Brief:
Reproduce precisely the lines between the start of the data below and the line with "COL = scene.collection", both included.

Source data:

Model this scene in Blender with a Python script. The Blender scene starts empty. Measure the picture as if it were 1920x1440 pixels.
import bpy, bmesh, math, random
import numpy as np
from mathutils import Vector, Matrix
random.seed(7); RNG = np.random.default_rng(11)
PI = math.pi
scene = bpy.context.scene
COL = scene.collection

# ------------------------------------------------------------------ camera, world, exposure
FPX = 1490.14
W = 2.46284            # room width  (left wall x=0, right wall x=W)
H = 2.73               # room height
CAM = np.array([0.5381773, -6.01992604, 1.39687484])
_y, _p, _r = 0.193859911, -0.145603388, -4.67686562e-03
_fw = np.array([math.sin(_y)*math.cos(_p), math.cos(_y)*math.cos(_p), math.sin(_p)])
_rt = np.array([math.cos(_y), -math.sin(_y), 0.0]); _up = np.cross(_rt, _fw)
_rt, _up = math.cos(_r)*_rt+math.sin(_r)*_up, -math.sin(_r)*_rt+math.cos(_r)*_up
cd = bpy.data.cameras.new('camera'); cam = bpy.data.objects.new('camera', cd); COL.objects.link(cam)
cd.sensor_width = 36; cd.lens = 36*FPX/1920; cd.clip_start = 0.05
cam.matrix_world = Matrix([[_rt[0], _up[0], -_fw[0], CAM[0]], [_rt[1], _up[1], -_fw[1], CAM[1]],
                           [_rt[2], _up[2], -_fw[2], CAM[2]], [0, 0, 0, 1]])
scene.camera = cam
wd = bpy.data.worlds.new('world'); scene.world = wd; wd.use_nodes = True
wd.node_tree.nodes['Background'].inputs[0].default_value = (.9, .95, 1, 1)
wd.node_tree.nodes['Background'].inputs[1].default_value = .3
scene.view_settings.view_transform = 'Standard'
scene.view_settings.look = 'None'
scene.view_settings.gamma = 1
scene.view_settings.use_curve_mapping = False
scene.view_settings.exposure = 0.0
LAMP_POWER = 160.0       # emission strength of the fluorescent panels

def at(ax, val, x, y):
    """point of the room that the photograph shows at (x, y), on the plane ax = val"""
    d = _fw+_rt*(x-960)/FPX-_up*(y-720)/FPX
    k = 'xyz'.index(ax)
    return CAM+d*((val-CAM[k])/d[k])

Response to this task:
Model this scene in Blender with a Python script. The Blender scene starts empty. Measure the picture as if it were 1920x1440 pixels.
import bpy, bmesh, math, random
import numpy as np
from mathutils import Vector, Matrix
random.seed(7); RNG = np.random.default_rng(11)
PI = math.pi
scene = bpy.context.scene
COL = scene.collection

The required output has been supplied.